1. The first which we denote by $f_1 \colon \Lambda(V^{*}) \rightarrow \Lambda(V)^{*}$ is defined on $k$-decomposable elements by $$ (f_1(\eta^1 \wedge \cdots \wedge \eta^k))(v_1 \wedge \dots \wedge v_k) = \det(\eta^i(v_j)) = \sum_{\sigma \in S_k} \varepsilon(\sigma) \eta^1(v_{\sigma(1)}) \cdots \eta^k(v_{\sigma(k)}) $$ and extended linearly.
2. The second which we denote by $f_2 \colon \Lambda(V^{*}) \rightarrow \Lambda(V)^{*}$ is defined on $k$-decomposable elements by $$ (f_1(\eta^1 \wedge \cdots \wedge \eta^k))(v_1 \wedge \dots \wedge v_k) = \frac{1}{k!} \det(\eta^i(v_j)) $$ and extended linearly.

There are also two common conventions for the product of two alternating multilinear forms $\omega \in \Lambda^k(V)^{*}, \mu \in \Lambda^l(V)^{*}$:

1. The first which we denote by $\wedge_1$ is defined by $$ (\omega \wedge_1 \mu)(v_1, \dots, v_{k+l}) = \frac{(k+l)!}{k!l!} \operatorname{Alt}(\omega \otimes \mu)(v_1, \dots, v_{k+l}) = \\ \frac{1}{k! l!} \sum_{\sigma \in \operatorname{S}_{k+l}} \varepsilon(\sigma) \omega(v_{\sigma(1)} \cdots \omega(v_{\sigma(k)}) \mu(v_{\sigma(k+1)}) \cdots \mu(v_{\sigma(k+l)}) = \\ \sum_{\sigma \in \operatorname{Sh}_{k,l}} \varepsilon(\sigma) \omega(v_{\sigma(1)} \cdots \omega(v_{\sigma(k)}) \mu(v_{\sigma(k+1)}) \cdots \mu(v_{\sigma(k+l)}). $$
2. The second which we denote by $\wedge_2$ is defined by $$ (\omega \wedge_2 \mu)(v_1, \dots, v_{k+l}) = \operatorname{Alt}(\omega \otimes \mu)(v_1, \dots, v_{k+l}) = \\ \frac{1}{(k+l)!} \sum_{\sigma \in \operatorname{S}_{k+l}} \varepsilon(\sigma) \omega(v_{\sigma(1)} \cdots \omega(v_{\sigma(k)}) \mu(v_{\sigma(k+1)}) \cdots \mu(v_{\sigma(k+l)}).$$

Clearly we have $\omega \wedge_1 \mu = \frac{(k+l)!}{k! l!} \omega \wedge_2 \mu$. Now, given $\eta \in \Lambda^k(V^{*}), \eta' \in \Lambda^l(V^{*})$, we have:

1. $f_1(\eta \wedge \eta') = f_1(\eta) \wedge_1 f_1(\eta')$.
2. $f_2(\eta \wedge \eta') = f_2(\eta) \wedge_2 f_2(\eta')$.
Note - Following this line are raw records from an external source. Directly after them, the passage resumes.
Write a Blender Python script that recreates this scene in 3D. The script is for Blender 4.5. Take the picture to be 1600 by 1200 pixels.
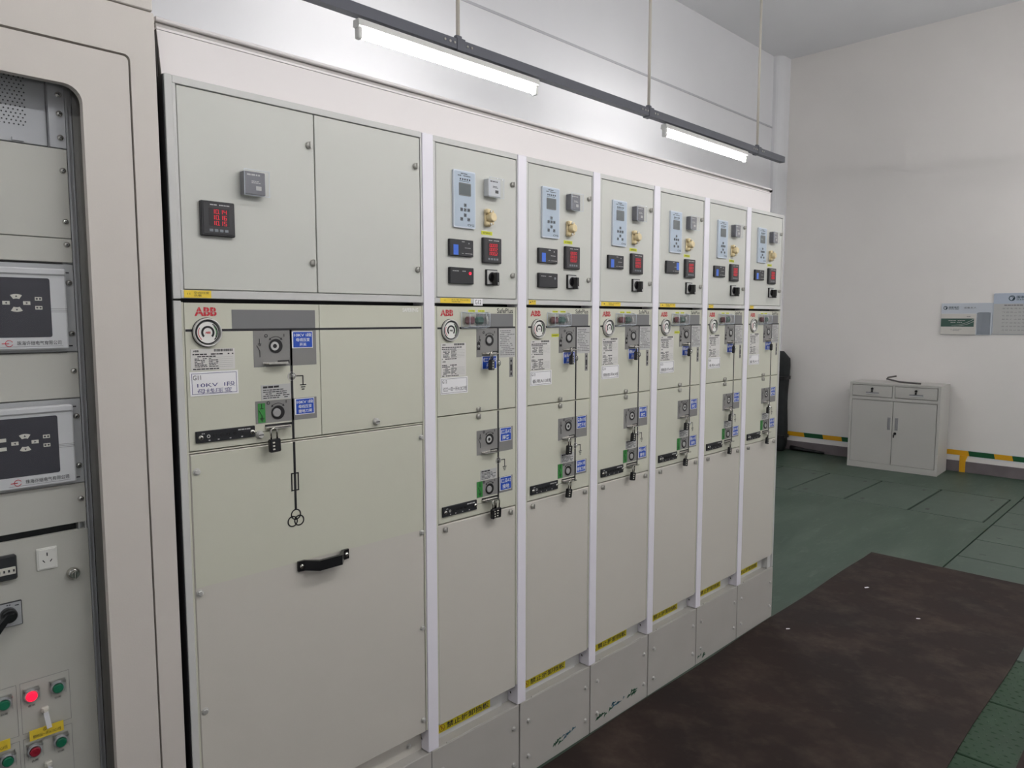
import bpy, bmesh, math, random
from mathutils import Matrix, Vector

for _o in list(bpy.data.objects):
    bpy.data.objects.remove(_o)
SC = bpy.context.scene
COL = SC.collection
R = math.radians
random.seed(7)

# ------------------------------------------------------------------ camera
cam_d = bpy.data.cameras.new('camera')
cam = bpy.data.objects.new('camera', cam_d)
COL.objects.link(cam)
cam_d.sensor_width = 36.0
cam_d.lens = 25.43
cam_d.clip_start = 0.05
cam.matrix_world = Matrix(((0.70390, 0.0647, -0.7073, -1.29906),
                           (-0.71030, 0.0642, -0.7010, -1.64144),
                           (0.00010, 0.9958, 0.0911, 1.58402),
                           (0, 0, 0, 1)))
SC.camera = cam

# ------------------------------------------------------------------ world, exposure
w = bpy.data.worlds.new('world')
SC.world = w
w.use_nodes = True
w.node_tree.nodes['Background'].inputs[0].default_value = (0.6, 0.65, 0.7, 1)
w.node_tree.nodes['Background'].inputs[1].default_value = 0.02
SC.view_settings.view_transform = 'Standard'
SC.view_settings.look = 'None'
SC.view_settings.gamma = 1.0
SC.view_settings.use_curve_mapping = False
SC.view_settings.exposure = 0.87
TUBE_POWER = 42.0          # emission of the fluorescent tubes that light the room


# ------------------------------------------------------------------ materials
def lin(c):
    out = []
    for v in c:
        v = v / 255.0
        out.append(v / 12.92 if v <= 0.04045 else ((v + 0.055) / 1.055) ** 2.4)
    return tuple(out)


MATS = {}


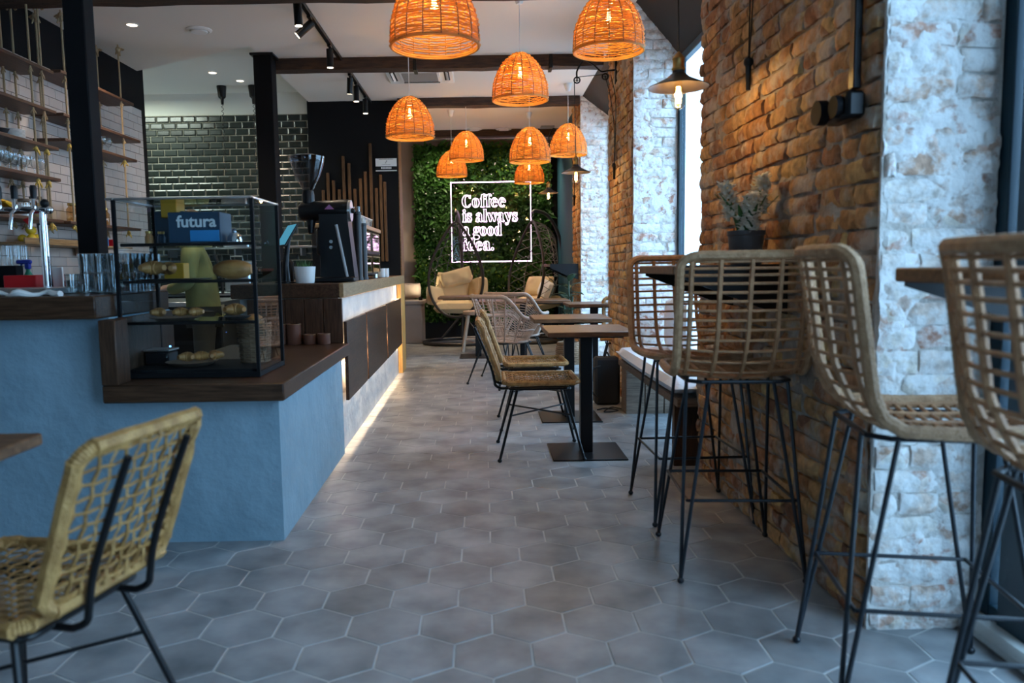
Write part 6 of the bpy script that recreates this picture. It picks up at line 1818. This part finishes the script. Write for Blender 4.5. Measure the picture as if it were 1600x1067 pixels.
# head with face
hd = MB().ball((0, 0, 0), .098, 24, 16, (.80, .98, 1.15)); c = (0, .175, 1.555)
nv = []
for (x, y, z) in hd.v:
    if z < 0: x *= 1 - .22 * (-z / .11); y = y * (1 - .05 * (-z / .11))
    nv.append((x, y, z))
hd.v = nv
hd.add([(-.012, .088, -.022), (.012, .088, -.022), (0, .122, -.020), (0, .092, .020)], [(0, 1, 2), (0, 2, 3), (1, 3, 2)])
for s_ in (-1, 1): hd.ball((s_ * .078, -.004, -.004), .024, 8, 6, (.35, .7, 1.1))
hd.ball((0, .086, -.052), .016, 10, 6, (1.5, .5, .45))
h_ = hd.build('head', M['skin'], pr, loc=c, angle=60); h_.rotation_euler = (-.55, 0, 0)
for s_ in (-1, 1):
    MB().ball((s_ * .030, .086, .012), .011, 10, 6).build('eye', M['paper'], h_)
hr_ = MB().ball((0, -.014, .022), .106, 24, 14, (.86, 1.0, 1.12))
hr_.v = [(x, min(y, .068 if z < .075 else .2), max(z, -.065)) for (x, y, z) in hr_.v]
hr_.tube(smooth_path([(0, -.11, .03), (0, -.16, -.01), (0, -.15, -.10)], 5), [.03] * 10 + [.012], 10)
o = hr_.build('hair', M['hair'], h_, angle=60)
# jacket, trousers, apron straps
JV = [(0, 0, .80), (0, 0, .92), (0, .02, 1.12), (0, .05, 1.28), (0, .085, 1.36), (.11, .065, 1.325), (.175, .07, 1.30), (.212, .10, 1.07), (.16, .26, 1.035),
      (-.11, .065, 1.325), (-.175, .07, 1.30), (-.212, .09, 1.07), (-.15, .26, 1.015)]
JE = [(0, 1), (1, 2), (2, 3), (3, 4), (3, 5), (5, 6), (6, 7), (7, 8), (3, 9), (9, 10), (10, 11), (11, 12)]
JR = [(.18, .155), (.17, .145), (.16, .135), (.16, .13), .085, .085, .078, .066, .046, .085, .078, .066, .046]
part_mesh('jacket', skin_mesh(JV, JE, JR, 1), M['olive'], pr)
TV = [(0, 0, .88), (.09, 0, .80), (.10, .02, .48), (.10, -.01, .09), (-.09, 0, .80), (-.10, .02, .48), (-.10, -.01, .09)]
part_mesh('trousers', skin_mesh(TV, [(0, 1), (1, 2), (2, 3), (0, 4), (4, 5), (5, 6)], [(.145, .12), .10, .075, .06, .10, .075, .06], 0), M['trousers'], pr)
for s_ in (-1, 1):
    MB().ball((s_ * .10, .07, .04), .05, 12, 8, (.9, 2.2, .75)).build('shoe', M['black_metal'], pr)
MB().tube(smooth_path([(.08, -.10, 1.30), (.03, -.135, 1.15), (0, -.15, .98)], 5), .012, 6, flat=2).tube(smooth_path([(-.08, -.10, 1.30), (-.03, -.135, 1.15), (0, -.15, .98)], 5), .012, 6).build('apron_strap', M['apron'], pr)
def hand(base, s_):
    b = Vector(base); ob = MB().ball(b + Vector((0, .035, 0)), .036, 12, 8, (.95, 1.15, .42))
    for k, (dx, L_) in enumerate(((-.026, .060), (-.009, .070), (.009, .066), (.025, .052))):
        p0 = b + Vector((dx, .062, 0)); ob.tube([p0, p0 + Vector((dx * .2, L_ * .5, .002)), p0 + Vector((dx * .25, L_ * .8, -.012)), p0 + Vector((dx * .25, L_ * .95, -.028))], [.0092, .0088, .008, .006], 7)
    p0 = b + Vector((-s_ * .030, .022, 0)); ob.tube([p0, p0 + Vector((-s_ * .020, .024, -.004)), p0 + Vector((-s_ * .024, .046, -.012))], [.011, .0098, .007], 7)
    return ob
hand((.14, .33, 1.03), 1).build('hand', M['skin'], pr); hand((-.13, .33, 1.01), -1).build('hand', M['skin'], pr)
From here you see that conventions $f_1$ and $\wedge_1$ should be used together to get an algebra isomorphism between $\Lambda(V^{*})$ and $\Lambda(V)^{*}$. Those conventions work over any any field or ring (the defining formulas don't involve any division) and have various other advantages. Alternatively, you can use $f_2$ and $\wedge_2$ together which have the advantage of making the projection $\operatorname{Alt} \colon \operatorname{Mult}^{*}(V) \rightarrow \operatorname{Alt}^{*}(V)$ into an algebra homomorphism. I've never seen someone using $f_1$ and $\wedge_2$ or $f_2$ and $\wedge_1$.